Tecrit altında tutulan PKK Lideri Abdullah Öcalan’a verilen görüş yasağını değerlendiren kardeşi Mehmet Öcalan, ‘Bu tecrit tıpkı baraj gibi demokrasiye büyük bir benttir’ yorumunu yaptı
İmralı F Tipi Yüksek Güvenlikli Kapalı Cezaevi’nde 24 yıldır ağır tecrit altında tutulan PKK Lideri Abdullah Öcalan ile birlikte Ömer Hayri Konar, Veysi Aktaş ve Hamili Yıldırım’dan 21 aydır ne aileleri ne de avukatları haber alabiliyor.
Bütün başvurular sonuçsuz kalırken, Bursa İnfaz Hakimliği hafta içinde, 4 Ocak’ta Abdullah Öcalan ve diğer tutuklulara 3 aylık yeni bir aile görüş yasağı verildiğini Asrın Hukuk Bürosu avukatlarına bildirdi. Yasağa ise, “disiplin cezası” gerekçe gösterildi. Ancak gerekçenin ayrıntıları bildirilmedi. Abdullah Öcalan ile en son 25 Mart 2021’de kesintili bir telefon görüşmesi gerçekleştiren kardeşi Mehmet Öcalan, verilen son yasağa tepki gösterdi.
Kendileri yazıp kendileri uyguluyor
Mezopotamya Ajansı’ndan Müjdat Can’a konuşan Mehmet Öcalan, devletin görüşme yasaklarına “disiplin cezalarını” gerekçe yaptığına dikkati çekerek, “Kendileri yazıyor, kendileri söylüyor” dedi.
“Dört duvar arasında ne disiplin cezası alabilirler ki?” diye soran Öcalan, Tecritle ağabeyi Abdullah Öcalan’ın sesinin duyulmasının istenmediğini ifade ederek, “Bu dedikleri formüller (disiplin cezaları) doğru ve gerçek değildir. Halkı aldatmaya dönüktür. Kimse inanmaz. Kendileri de bu formüle inanmıyor. Türkiye’deki bu hukuka isim koymak bile zor” sözlerini ifade etti.

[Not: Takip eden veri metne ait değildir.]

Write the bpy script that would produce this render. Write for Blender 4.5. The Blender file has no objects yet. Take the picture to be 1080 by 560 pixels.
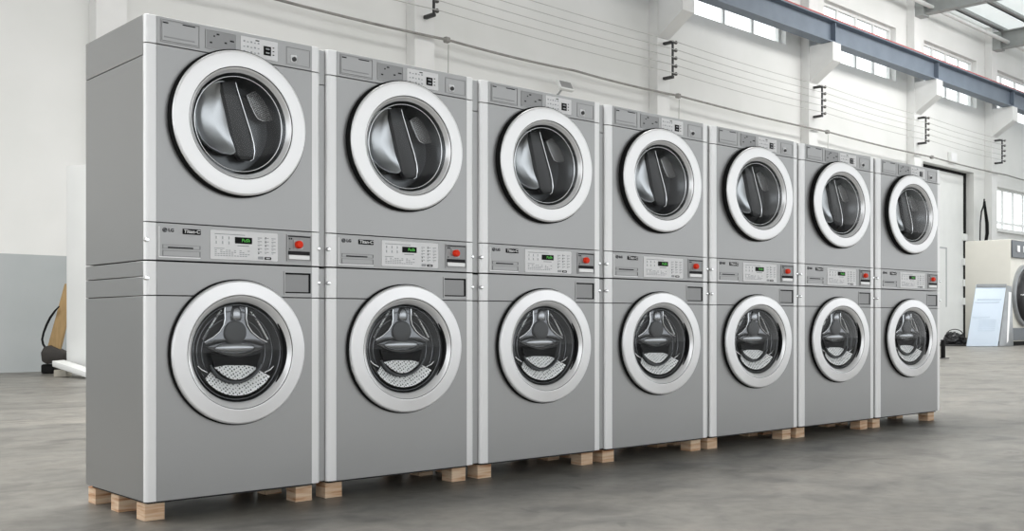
import bpy, bmesh, math, random
from mathutils import Vector, Matrix

random.seed(7)
COL = bpy.context.scene.collection
PI = math.pi

# ------------------------------------------------------------------ camera frame
F = 1121.0            # focal length in pixels of the 1080 x 560 frame
CX, HY = 540.0, 339.0  # optical axis column, horizon row
CAMZ = 0.826
PHI = math.radians(48.25)
FWD = Vector((math.cos(PHI), math.sin(PHI), 0))
RGT = Vector((math.sin(PHI), -math.cos(PHI), 0))
CAM = Vector((0, 0, CAMZ))
ROWY = 4.234          # front plane of the row of machines
BASEZ = 0.085         # height of the pallet


def ray(px, py):
    return FWD + RGT * ((px - CX) / F) + Vector((0, 0, (HY - py) / F))


def at(px, py, Z):
    return CAM + ray(px, py) * Z


def ground(px, Z):
    p = at(px, HY, Z)
    return Vector((p.x, p.y, 0))


def row_x(px, depth=0.0):
    d = ray(px, HY)
    return d.x * (ROWY + depth) / d.y


WA = math.radians(48.25) - math.atan(1160 / F)
WD = Vector((math.cos(WA), math.sin(WA), 0))     # along the back wall
WN = Vector((math.sin(WA), -math.cos(WA), 0))    # out of the wall into the hall
WP = FWD * 25.0


def W(u, d, z):
    return WP + WD * u + WN * d + Vector((0, 0, z))


def wall_uz(px, py, d=0.0):
    r = ray(px, py)
    t = ((WP + WN * d) - Vector((0, 0, 0))).dot(WN) / r.dot(WN)
    p = CAM + r * t
    return (p - WP).dot(WD), p.z


# ------------------------------------------------------------------ materials
def mat(name, col, rough=0.5, metal=0.0, noise=0.0, nscale=8.0, spec=0.5, rnoise=0.0, stretch=None, aniso=0.0):
    m = bpy.data.materials.new(name)
    m.use_nodes = True
    nt = m.node_tree
    b = nt.nodes['Principled BSDF']
    b.inputs['Base Color'].default_value = (*col, 1)
    b.inputs['Roughness'].default_value = rough
    b.inputs['Metallic'].default_value = metal
    b.inputs['Specular IOR Level'].default_value = spec
    tc = nt.nodes.new('ShaderNodeTexCoord')
    mp = nt.nodes.new('ShaderNodeMapping')
    nt.links.new(tc.outputs['Object'], mp.inputs['Vector'])
    if stretch:
        mp.inputs['Scale'].default_value = stretch
    nz = nt.nodes.new('ShaderNodeTexNoise')
    nz.inputs['Scale'].default_value = nscale
    nz.inputs['Detail'].default_value = 5
    nt.links.new(mp.outputs[0], nz.inputs['Vector'])
    if noise or True:
        cr = nt.nodes.new('ShaderNodeValToRGB')
        a = max(noise, 0.005)
        cr.color_ramp.elements[0].position = 0.3
        cr.color_ramp.elements[1].position = 0.7
        cr.color_ramp.elements[0].color = (*[max(0, c * (1 - a)) for c in col], 1)
        cr.color_ramp.elements[1].color = (*[min(1, c * (1 + a)) for c in col], 1)
        nt.links.new(nz.outputs['Fac'], cr.inputs[0])
        nt.links.new(cr.outputs[0], b.inputs['Base Color'])
    if rnoise:
        mr = nt.nodes.new('ShaderNodeMapRange')
        mr.inputs['To Min'].default_value = max(0.02, rough - rnoise)
        mr.inputs['To Max'].default_value = rough + rnoise
        nt.links.new(nz.outputs['Fac'], mr.inputs['Value'])
        nt.links.new(mr.outputs[0], b.inputs['Roughness'])
    if aniso:
        b.inputs['Anisotropic'].default_value = aniso
        tg = nt.nodes.new('ShaderNodeTangent')
        tg.direction_type = 'RADIAL'
        tg.axis = 'Y'
        nt.links.new(tg.outputs[0], b.inputs['Tangent'])
    return m


def emit_mat(name, col, strength):
    m = mat(name, col, 0.4)
    b = m.node_tree.nodes['Principled BSDF']
    b.inputs['Emission Color'].default_value = (*col, 1)
    b.inputs['Emission Strength'].default_value = strength
    return m


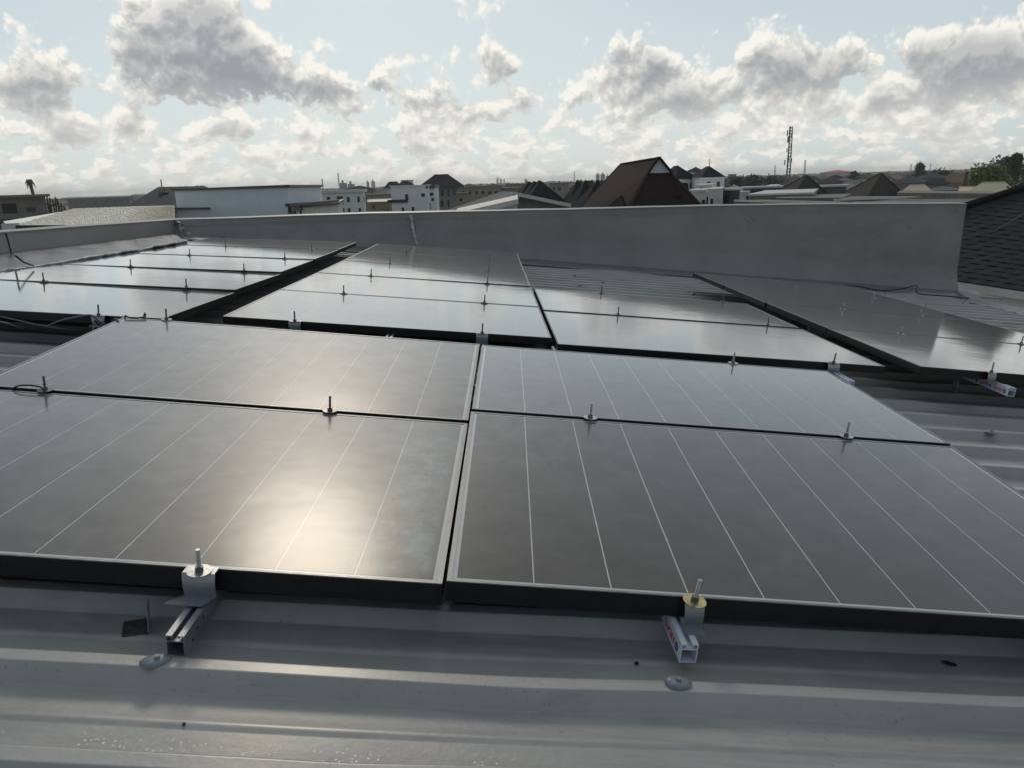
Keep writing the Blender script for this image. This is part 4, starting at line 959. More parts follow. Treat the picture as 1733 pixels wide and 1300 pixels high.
# 3 long low pale building, 4 grey roof with panels
building('warehouse', 'long pale grey windowless building left of the grey hipped roof', 'building', [(107, 70), (213, 68), (216, 90)], 336, 'greywall', 'flat', 'fascia', over=.1, roof_t=.15)
building('building', 'short pale block between the long building and the grey hipped roof', 'building', [(216, 72), (250, 72), (250, 90)], 332, 'white2', 'flat', 'fascia', over=.1, roof_t=.15)
def poly_roof(t, name, pts, m, thick=.12):
    b = MB(); b.slab(pts, thick); return apart(name, b, m, t)
def grey_hip():
    D = 36
    A = at(209, 351, 34); Rl = at(268, 315.5, 38); Rr_ = at(346, 314, 42); Br_ = at(372, 326, 40); Fr = at(330, 356, 31)
    t = absthing('house', 'house with broad grey hipped roof carrying black solar panels, behind the pale blue building', 'house', Vector((A.x, A.y, 0)))
    back_l = at(262, 330, 46); back_r = at(385, 330, 50)
    b = MB(); b.add([A, Fr, Br_, Rr_, Rl, back_l, back_r], [(0, 1, 4), (1, 2, 3, 4), (0, 4, 5), (4, 3, 6, 5), (3, 2, 6)]); apart('roof', b, M['r_dgrey'], t)
    b = MB(); b.prism([(p.x, p.y) for p in (A + Vector((.5, .3, 0)), Fr + Vector((0, .5, 0)), Br_ + Vector((-.5, 0, 0)), back_r + Vector((-1, -1, 0)), back_l + Vector((1, -1, 0)))], 0, [A.z - .1, Fr.z - .1, Br_.z - .1, back_r.z - .1, back_l.z - .1]); apart('wall', b, M['greywall'], t)
    # little dark panels on the front slope
    n = (Fr - A).cross(Rl - A).normalized(); n = n if n.z > 0 else -n
    n2 = (Br_ - Fr).cross(Rl - Fr).normalized(); n2 = n2 if n2.z > 0 else -n2
    def onp(u, v, p0, nn):
        d = MW @ Vector(((u - CX) / F, (v - CY) / F, 1)); return C0 + d * ((p0 - C0).dot(nn) / d.dot(nn)) + nn * .12
    for q in (((272, 316.5), (279, 316.5), (276, 326.5), (269, 326.5)), ((281, 316.5), (289, 316.5), (286, 326.5), (278, 326.5)), ((291, 317), (298, 316.6), (296, 320.5), (288, 321)), ((303, 316.2), (310, 316), (307, 320), (300, 320.2)), ((312, 315.6), (319, 315.4), (317, 319.5), (309, 320)),
              ((331, 314.6), (337, 314.4), (335, 319.5), (327, 319.8)), ((339, 314.4), (345, 314.4), (344, 319.2), (337, 319.5))):
        b = MB(); b.slab([onp(u, v, Fr, n2) for u, v in q], .12); apart('solar_panel', b, M['pvroof'], t)
    b = MB(); p = at(274, 316, 39); b.bar(p - Vector((0, 0, 1)), p + Vector((0, 0, 1.3)), .14); apart('aerial', b, M['steel_far'], t)
grey_hip()
def tan_roof():
    # near sunlit tan tile roof at left
    E0 = at(18, 384.5, 12.5); E1 = at(296, 384, 12.5 + .6); R0 = at(126, 354, 14.6); R1 = at(295, 348, 15.1); BL = at(5, 374, 17)
    t = absthing('house', 'house with low sunlit tan tiled roof just beyond the left parapet', 'house', Vector((E0.x, E0.y, 0)))
    n = (E1 - E0).cross(R0 - E0).normalized(); n = n if n.z > 0 else -n
    # rows of overlapping tiles: real geometry, too small to pick apart
    b = MB(); rows = 20; cols = 80
    for i in range(rows):
        f0, f1 = i / rows, (i + 1.12) / rows
        L0, L1 = E0.lerp(R0, f0), E0.lerp(R0, min(f1, 1)); Q0, Q1 = E1.lerp(R1, f0), E1.lerp(R1, min(f1, 1))
        for j in range(cols):
            s0, s1 = j / cols, (j + 1) / cols; sm = (s0 + s1) / 2
            a0, a1, am = L0.lerp(Q0, s0), L0.lerp(Q0, s1), L0.lerp(Q0, sm); c0, c1, cm = L1.lerp(Q1, s0), L1.lerp(Q1, s1), L1.lerp(Q1, sm)
            h = n * .07; j_ = n * random.uniform(0, .03)
            b.add([a0 + n * .03 + j_, am + h + n * .03 + j_, a1 + n * .03 + j_, c1 + j_, cm + h * .8 + j_, c0 + j_, a0, a1], [(0, 1, 4, 5), (1, 2, 3, 4), (6, 7, 2, 1, 0)])
    o = apart('roof_tiles', b, M['r_shiny'], t); o['kind'] = 'stuff'
    b = MB(); b.add([E0, E1, R1, R0, BL, at(295, 352, 28)], [(0, 1, 2, 3), (0, 3, 4), (3, 2, 5, 4)]); me = apart('roof', b, M['r_shiny'], t)
    b = MB(); b.bar(E0 + Vector((-.3, -.15, -.1)), E1 + Vector((0, -.15, -.1)), .2, .5); apart('fascia', b, M['trim'], t)
    b = MB(); b.box(-.3, .36, -.3, .3, -.36, .24); b.v = [tuple(Vector(v) + E0) for v in b.v]; apart('gutter_end', b, M['fascia'], t)
    b = MB(); b.prism([(E0.x + .5, E0.y + .5), (E1.x, E1.y + .5), (E1.x, E1.y + 9), (E0.x + .5, E0.y + 9)], 0, E0.z - .5); apart('wall', b, M['greywall'], t)
tan_roof()
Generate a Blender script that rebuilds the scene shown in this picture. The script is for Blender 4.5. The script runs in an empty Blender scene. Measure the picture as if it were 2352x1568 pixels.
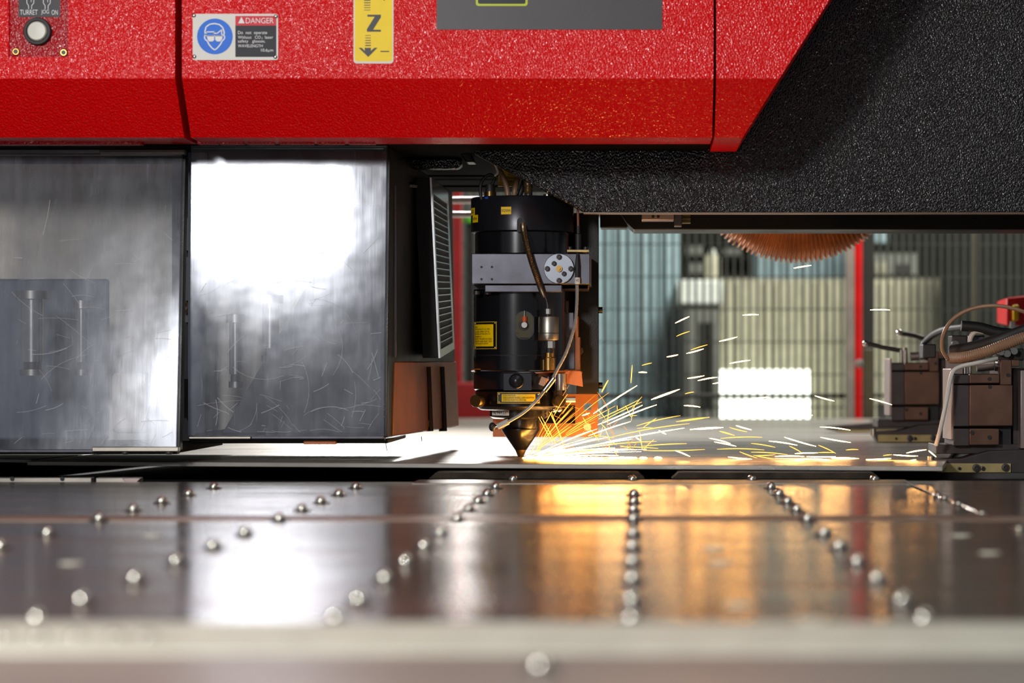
import bpy, math, random
from mathutils import Vector, Matrix
R = random.Random(7)
SC = bpy.context.scene
COL = SC.collection
F, H = 5880.0, 0.147           # focal length in px (90 mm on 36 mm), camera height above the table plate
VX, VY = 1460.0, 850.0         # vanishing point of the depth direction in the frame

# ------------------------------------------------------------------ camera, world, lights, exposure
cd = bpy.data.cameras.new('camera'); cam = bpy.data.objects.new('camera', cd); COL.objects.link(cam)
cam.location = (0, 0, H); cam.rotation_euler = (math.radians(90), 0, 0)
cd.lens = 90.0; cd.sensor_width = 36.0; cd.shift_x = (1176 - VX) / 2352; cd.shift_y = (VY - 784) / 2352
cd.clip_start = 0.05; cd.dof.use_dof = True; cd.dof.focus_distance = 3.79; cd.dof.aperture_fstop = 5.0
SC.camera = cam
w = bpy.data.worlds.new('hall_light'); SC.world = w; w.use_nodes = True
w.node_tree.nodes['Background'].inputs[0].default_value = (0.80, 0.86, 0.92, 1)
w.node_tree.nodes['Background'].inputs[1].default_value = 0.16
def area(name, loc, target, size, power, color=(1, 1, 1), size_y=None):
    l = bpy.data.lights.new(name, 'AREA'); l.energy = power; l.color = color; l.size = size
    if size_y: l.shape = 'ELLIPSE'; l.size_y = size_y
    o = bpy.data.objects.new(name, l); COL.objects.link(o); o.location = loc
    o.rotation_euler = (Vector(target) - Vector(loc)).to_track_quat('-Z', 'Y').to_euler(); return o
area('photo_lamp', (-1.02, 0.35, 0.95), (-0.35, 3.5, 0.45), 0.36, 50, (1.0, 0.98, 0.97), 0.30)
area('work_lamp', (-0.52, 5.6, 0.78), (-0.35, 4.2, 0.0), 0.36, 42, (1.0, 0.97, 0.93))
area('hall_lamp', (1.6, 6.2, 3.3), (1.0, 9.6, 0.2), 1.6, 420, (1.0, 0.98, 0.88))  # added unseen lamp, aimed to brighten the posts and background
area('ceiling_lamp', (0.6, 1.0, 3.2), (0.3, 1.6, 0.0), 2.0, 26, (1.0, 0.95, 0.86))
vs = SC.view_settings
vs.view_transform = 'Standard'; vs.look = 'None'; vs.exposure = 0.0; vs.gamma = 1.0; vs.use_curve_mapping = False

# ------------------------------------------------------------------ helpers
def P(px, py, D): return Vector(((px - VX) * D / F, D, H - (py - VY) * D / F))
def lin(r, g, b):
    f = lambda c: (c / 255 / 12.92) if c / 255 <= 0.04045 else ((c / 255 + 0.055) / 1.055) ** 2.4
    return (f(r), f(g), f(b), 1)
class MB:
    def __init__(s): s.v = []; s.f = []
    def add(s, vs_, fs): n = len(s.v); s.v += [Vector(p) for p in vs_]; s.f += [[n + i for i in f] for f in fs]; return s
    def box(s, a, b):
        x0, y0, z0 = a; x1, y1, z1 = b
        return s.hexa([(x0,y0,z0),(x1,y0,z0),(x1,y0,z1),(x0,y0,z1),(x0,y1,z0),(x1,y1,z0),(x1,y1,z1),(x0,y1,z1)])
    def hexa(s, p):  # front quad then back quad, same order
        return s.add(p, [(0,1,2,3),(5,4,7,6),(4,0,3,7),(1,5,6,2),(3,2,6,7),(4,5,1,0)])
    def bpx(s, x0, y0, x1, y1, D, dep):  # pixel rectangle at depth D as a true box
        a = P(x0, y1, D); b = P(x1, y0, D); return s.box(a, (b.x, D + dep, b.z))
    def prism(s, pts, vec):
        n = len(pts); vec = Vector(vec); q = [Vector(p) for p in pts]
        return s.add(q + [p + vec for p in q], [list(range(n)), list(range(2*n-1, n-1, -1))] + [(i, i+n, (i+1) % n + n, (i+1) % n) for i in range(n)])
    def ppx(s, pts, D, dep): return s.prism([P(x, y, D) for x, y in pts], (0, dep, 0))
    def lathe(s, prof, c, axis=(0, 0, 1), seg=40, caps=True):
        c = Vector(c); ax = Vector(axis).normalized()
        u = ax.orthogonal().normalized() if abs(ax.z) < 0.99 else Vector((1, 0, 0)); v = ax.cross(u)
        vs_, fs = [], []
        for r, h in prof:
            for k in range(seg):
                a = 2 * math.pi * k / seg; vs_.append(c + ax * h + (u * math.cos(a) + v * math.sin(a)) * max(r, 1e-5))
        for i in range(len(prof) - 1):
            for k in range(seg): fs.append((i*seg+k, i*seg+(k+1) % seg, (i+1)*seg+(k+1) % seg, (i+1)*seg+k))
        if caps: fs.append(list(range(seg-1, -1, -1))); fs.append([(len(prof)-1)*seg+k for k in range(seg)])
        return s.add(vs_, fs)
    def cyl(s, a, b, r, seg=24, r2=None):
        a = Vector(a); d = Vector(b) - a; return s.lathe([(r, 0), (r if r2 is None else r2, d.length)], a, d, seg)
    def tube(s, pts, r, seg=8, caps=True):
        pts = [Vector(p) for p in pts]; n = len(pts); rs = r if isinstance(r, (list, tuple)) else [r] * n
        vs_, fs = [], []; up = None
        for i, p in enumerate(pts):
            t = (pts[min(i+1, n-1)] - pts[max(i-1, 0)]).normalized()
            if up is None: up = t.orthogonal().normalized()
            up = (up - t * up.dot(t)).normalized(); sd = t.cross(up)
            for k in range(seg):
                a = 2 * math.pi * k / seg; vs_.append(p + (up * math.cos(a) + sd * math.sin(a)) * rs[i])
        for i in range(n - 1):
            for k in range(seg): fs.append((i*seg+k, i*seg+(k+1) % seg, (i+1)*seg+(k+1) % seg, (i+1)*seg+k))
        if caps: fs.append(list(range(seg-1, -1, -1))); fs.append([(n-1)*seg+k for k in range(seg)])
        return s.add(vs_, fs)
    def ball(s, c, r, sx=1, sy=1, sz=1, seg=14, rings=8):
        pr = [(math.sin(math.pi*i/rings), -math.cos(math.pi*i/rings)) for i in range(rings+1)]
        n = len(s.v); s.lathe(pr, (0,0,0), (0,0,1), seg, False)
        for i in range(n, len(s.v)): q = s.v[i]; s.v[i] = Vector(c) + Vector((q.x*r*sx, q.y*r*sy, q.z*r*sz))
        return s
    def mesh(s, name, org):
        m = bpy.data.meshes.new(name); m.from_pydata([p - org for p in s.v], [], s.f); m.validate(); m.update()
        m.shade_smooth(); m.set_sharp_from_angle(angle=math.radians(38)); return m
    def build(s, name, mat, parent=None, bev=0.0, label=None):
        lo = Vector([min(p[i] for p in s.v) for i in range(3)]); hi = Vector([max(p[i] for p in s.v) for i in range(3)])
        org = Vector(((lo.x+hi.x)/2, (lo.y+hi.y)/2, lo.z)); m = s.mesh(name, org); m.materials.append(mat)
        o = bpy.data.objects.new(name, m); COL.objects.link(o); link(o, org, parent)
        if bev:
            b = o.modifiers.new('edge', 'BEVEL'); b.width = bev; b.segments = 2; b.limit_method = 'ANGLE'; b.angle_limit = math.radians(40)
        if label: o['label'] = label
        return o
ORG = {}
def link(o, org, parent):
    ORG[o.name] = Vector(org)
    if parent is not None: o.parent = parent; o.location = Vector(org) - ORG[parent.name]
    else: o.location = org
def tag(o, label, cat=None, group=None, kind=None):
    if label: o['label'] = label
    if cat: o['category'] = cat
    if group: o['group'] = group
    if kind: o['kind'] = kind
    return o
def thing(name, loc, label, cat, group=None, kind=None):
    o = bpy.data.objects.new(name, None); COL.objects.link(o); o.empty_display_size = 0.05; link(o, loc, None)
    return tag(o, label, cat, group, kind)
def again(o, parent, off, name=None):   # a repeat that shares mesh data
    c = o.copy(); COL.objects.link(c); org = ORG[o.name] + Vector(off); link(c, org, parent); return c
def copy_tree(o, off):
    def rec(s, par):
        c = s.copy(); COL.objects.link(c); link(c, ORG[s.name] + Vector(off), par)
        for ch in s.children: rec(ch, c)
        return c
    return rec(o, None)
def spline(pts, n=8):
    out = []; p = [Vector(q) for q in pts]; p = [p[0]*2 - p[1]] + p + [p[-1]*2 - p[-2]]
    for i in range(1, len(p) - 2):
        for k in range(n):
            t = k / n; a, b, c, d = p[i-1:i+3]
            out.append(0.5 * ((2*b) + (c-a)*t + (2*a-5*b+4*c-d)*t*t + (3*b-a-3*c+d)*t**3))
    out.append(p[-2]); return out
def spx(pts, D, n=8):   # path through pixels, each (x, y[, depth])
    return spline([P(q[0], q[1], q[2] if len(q) > 2 else D) for q in pts], n)

# ------------------------------------------------------------------ materials
class NT:
    def __init__(s, name):
        s.m = bpy.data.materials.new(name); s.m.use_nodes = True; s.t = s.m.node_tree; s.b = s.t.nodes['Principled BSDF']; s.o = s.t.nodes['Material Output']
        s.tc = s.n('ShaderNodeTexCoord')
    def n(s, ty, **kw):
        q = s.t.nodes.new(ty)
        for k, v in kw.items():
            if k[0] == '_': setattr(q, k[1:], v)
            else: q.inputs[k.replace('__', ' ')].default_value = v
        return q
    def l(s, a, b): s.t.links.new(a, b)
    def noise(s, scale, detail=2, rough=0.5, stretch=(1,1,1), rot=(0,0,0), dist=0.0):
        mp = s.n('ShaderNodeMapping'); mp.inputs['Scale'].default_value = stretch; mp.inputs['Rotation'].default_value = rot
        s.l(s.tc.outputs['Object'], mp.inputs['Vector'])
        q = s.n('ShaderNodeTexNoise', Scale=scale, Detail=detail, Roughness=rough, Distortion=dist); s.l(mp.outputs[0], q.inputs['Vector']); return q.outputs['Fac']
    def ramp(s, fac, stops):
        r = s.n('ShaderNodeValToRGB'); e = r.color_ramp.elements
        while len(e) < len(stops): e.new(0.5)
        for el, (p, c) in zip(e, stops): el.position = p; el.color = c if len(c) == 4 else (*c, 1)
        s.l(fac, r.inputs[0]); return r.outputs[0]
    def bump(s, h, strength, dist, prev=None):
        b = s.n('ShaderNodeBump', Strength=strength, Distance=dist); s.l(h, b.inputs['Height'])
        if prev: s.l(prev, b.inputs['Normal'])
        return b.outputs[0]
    def set(s, color=None, rough=None, metal=None, spec=None):
        if color: s.b.inputs['Base Color'].default_value = color if len(color) == 4 else (*color, 1)
        if rough is not None: s.b.inputs['Roughness'].default_value = rough
        if metal is not None: s.b.inputs['Metallic'].default_value = metal
        if spec is not None: s.b.inputs['Specular IOR Level'].default_value = spec
        return s
g = lambda v: (v, v, v, 1)
def plain(name, color, rough=0.5, metal=0.0, spec=0.5, var=0.12, bscale=0, bstr=0.2, bdist=0.0005):
    k = NT(name).set(color, rough, metal, spec); c = color if len(color) == 4 else (*color, 1)
    n = k.noise(30, 4)
    k.l(k.ramp(n, [(0.3, tuple(max(0, x*(1-var)) for x in c[:3])), (0.7, tuple(min(1, x*(1+var)) for x in c[:3]))]), k.b.inputs['Base Color'])
    if bscale: k.l(k.bump(k.noise(bscale, 2), bstr, bdist), k.b.inputs['Normal'])
    return k.m
def hide_paint(name, color, rough, bscale, bstr, bdist, chips=None, spec=0.5):   # leather-grain machine paint
    k = NT(name).set(color, rough, 0, spec)
    a = k.noise(bscale, 0.6, 0.4, (1, 1, 0.75), (0, 0.6, 0), 0.15); b = k.noise(9, 3)
    k.l(k.ramp(b, [(0.35, g(rough*0.85)), (0.7, g(min(1, rough*1.25)))]), k.b.inputs['Roughness'])
    k.l(k.bump(a, bstr, bdist), k.b.inputs['Normal'])
    base = k.ramp(k.noise(5, 3), [(0.3, tuple(x*0.93 for x in color[:3])), (0.7, tuple(color[:3]))])
    if chips:
        mx = k.n('ShaderNodeMix', _data_type='RGBA'); mx.inputs[7].default_value = chips
        k.l(k.ramp(k.noise(22, 2, 0.5), [(0.765, g(0)), (0.775, g(1))]), mx.inputs[0]); k.l(base, mx.inputs[6]); base = mx.outputs[2]
    k.l(base, k.b.inputs['Base Color']); return k.m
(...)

Kürtlerin sesi çıkmasın istiyorlar
İmralı tecridinin 24’üncü yılına girdiğini ifade eden Öcalan, 2015 yılından sonra tecridin daha da ağırlaştırıldığını ifade ederek, “Sistem, Kürt sorununda şu aşamada herhangi bir sesin çıkarılmasını istemiyor. Buna karşı de siyasi ve demokratik mücadele veriliyor. Bu tecrit de değildir. Devlet açıkça, ‘Bu gerekçeler ile İmralı’da Apo’nun sesi duyulmasın’ dese daha uygundur” ifadelerini kullandı.
Ortak mücadele çağrısı
“Demokratik mücadeleyi daha büyütmek gerekiyor. Çünkü tecrit kişilere değil, bir iradeye ve halka karşıdır” diyen Öcalan devamında, “Bu tecrit tıpkı baraj gibi demokrasiye büyük bir benttir. Demokratlar, aydınlar, yazarlar, Türkler, Kürtler, Araplar… Herkes gücü oranında bunun son bulması için katkı sunmalıdır. Ortada tecridin kaldırılması için bir emek veriliyor ama daha fazla emek verilmesi gerekiyor. Demokratik mücadeleyi daha yüksek seviyeye çıkarmak gerekiyor. Bu da halkın yasal ve demokratik hakkıdır” dedi.